Under the bonnet an OMP strut-brace was fitted to further sharpen the handling, and the brakes were changed for Black Diamond grooved discs and EBC Greenstuff pads. It
still needed more power though . . . hmmm.

 

 
Just at that point I got a whisper of a VERY rare Sprintex Supercharger kit that might be available, as the owner couldn’t get it tuned to run properly and wanted a 24V Cosworth engine instead. So a trip to Top Boss in Derby in a hired van later, I returned home minus numerous hundreds of pounds with a 65k mile engine and complete Sprintex kit on a pallet. Pick any 'rare as' metaphor you like – hens teeth, rocking-horse poo, foreskins at a Bar Mitzvah – all can be applied to this kit: in fact only two others are known to exist and neither of these are 100% complete as Power Engineering intended, and I acknowledge huge thanks to a helpful chap known as ‘Dojj’ for pointing me in its direction.
 
The heart of the beast - the Cologne V6. Twin-cone K+N kit helps the engine breathe and makes nice noises too! Strut brace took some fitting as the ABS brake fluid reservoir had to be cut and reshaped. I don't do shiny engines!   This shot shows the front spoiler and the perspex covers to protect the foglamps from flying stones. Mesh has also been fitted in the bumper to shield the radiator from the same.

Finally for now some current photos of her before the major rebuild started.

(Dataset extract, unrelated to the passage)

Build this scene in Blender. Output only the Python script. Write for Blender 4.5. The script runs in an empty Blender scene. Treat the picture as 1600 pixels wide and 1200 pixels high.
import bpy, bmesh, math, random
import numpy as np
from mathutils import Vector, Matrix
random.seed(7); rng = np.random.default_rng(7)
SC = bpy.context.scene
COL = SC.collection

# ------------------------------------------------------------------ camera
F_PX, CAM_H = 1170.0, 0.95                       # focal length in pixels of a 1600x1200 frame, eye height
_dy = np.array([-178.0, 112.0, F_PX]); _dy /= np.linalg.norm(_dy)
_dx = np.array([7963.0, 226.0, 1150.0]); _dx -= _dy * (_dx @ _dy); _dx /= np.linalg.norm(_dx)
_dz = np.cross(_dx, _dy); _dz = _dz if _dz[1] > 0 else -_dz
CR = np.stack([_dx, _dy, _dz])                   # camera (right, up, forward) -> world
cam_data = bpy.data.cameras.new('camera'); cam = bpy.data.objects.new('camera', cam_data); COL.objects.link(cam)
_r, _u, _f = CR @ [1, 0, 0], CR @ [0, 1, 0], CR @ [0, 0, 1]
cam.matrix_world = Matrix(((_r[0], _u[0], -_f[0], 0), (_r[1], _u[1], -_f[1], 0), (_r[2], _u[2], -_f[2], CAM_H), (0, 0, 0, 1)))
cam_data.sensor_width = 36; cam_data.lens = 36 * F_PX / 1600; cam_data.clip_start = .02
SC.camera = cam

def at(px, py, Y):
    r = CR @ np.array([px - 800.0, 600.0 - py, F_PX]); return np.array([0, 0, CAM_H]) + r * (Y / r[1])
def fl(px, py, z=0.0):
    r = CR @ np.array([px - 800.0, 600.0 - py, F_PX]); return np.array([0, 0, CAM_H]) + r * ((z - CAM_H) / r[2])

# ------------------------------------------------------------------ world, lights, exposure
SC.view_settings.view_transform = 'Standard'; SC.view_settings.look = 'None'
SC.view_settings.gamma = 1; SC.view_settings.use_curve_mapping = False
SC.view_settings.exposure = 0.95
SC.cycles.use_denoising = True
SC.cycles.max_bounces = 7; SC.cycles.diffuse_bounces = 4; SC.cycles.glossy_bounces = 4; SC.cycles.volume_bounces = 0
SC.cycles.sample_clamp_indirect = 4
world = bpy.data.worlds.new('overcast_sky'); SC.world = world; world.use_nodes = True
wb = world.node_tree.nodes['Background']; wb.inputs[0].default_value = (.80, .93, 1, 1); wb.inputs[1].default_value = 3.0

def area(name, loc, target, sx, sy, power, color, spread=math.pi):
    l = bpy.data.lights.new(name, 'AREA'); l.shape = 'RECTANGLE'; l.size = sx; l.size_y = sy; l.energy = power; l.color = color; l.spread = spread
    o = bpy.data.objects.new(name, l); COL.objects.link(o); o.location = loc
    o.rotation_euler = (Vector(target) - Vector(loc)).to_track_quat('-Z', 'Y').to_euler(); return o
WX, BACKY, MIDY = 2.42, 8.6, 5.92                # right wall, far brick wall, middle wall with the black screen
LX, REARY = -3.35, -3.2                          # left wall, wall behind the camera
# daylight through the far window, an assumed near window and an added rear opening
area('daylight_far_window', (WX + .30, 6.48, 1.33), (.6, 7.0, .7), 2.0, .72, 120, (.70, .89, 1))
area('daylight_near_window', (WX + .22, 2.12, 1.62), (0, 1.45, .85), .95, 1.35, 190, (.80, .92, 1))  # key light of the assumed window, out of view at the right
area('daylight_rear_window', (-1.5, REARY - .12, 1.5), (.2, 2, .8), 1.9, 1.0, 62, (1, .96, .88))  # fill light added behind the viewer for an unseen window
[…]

I did briefly fit the Sprintex kit to the car and it all worked perfectly barring a good tune-up, but having now covered nearly 240,000 miles on the original engine, gearbox, diffs and shafts there is a lot of ‘play’ in the components and I think the car needs a full overhaul before refitting it. The gearbox definitely needs reconditioning and the viscous coupling in the centre differential is completely non-functioning. Not only does it make sense for the drivetrain to be in tip-top condition before increasing the power, in this case by some 66% over standard, but the opportunity will be taken to review the suspension and braking requirements as well as ensuring the bodywork is 100% sound, and even a decent respray to show off what will hopefully be a unique car.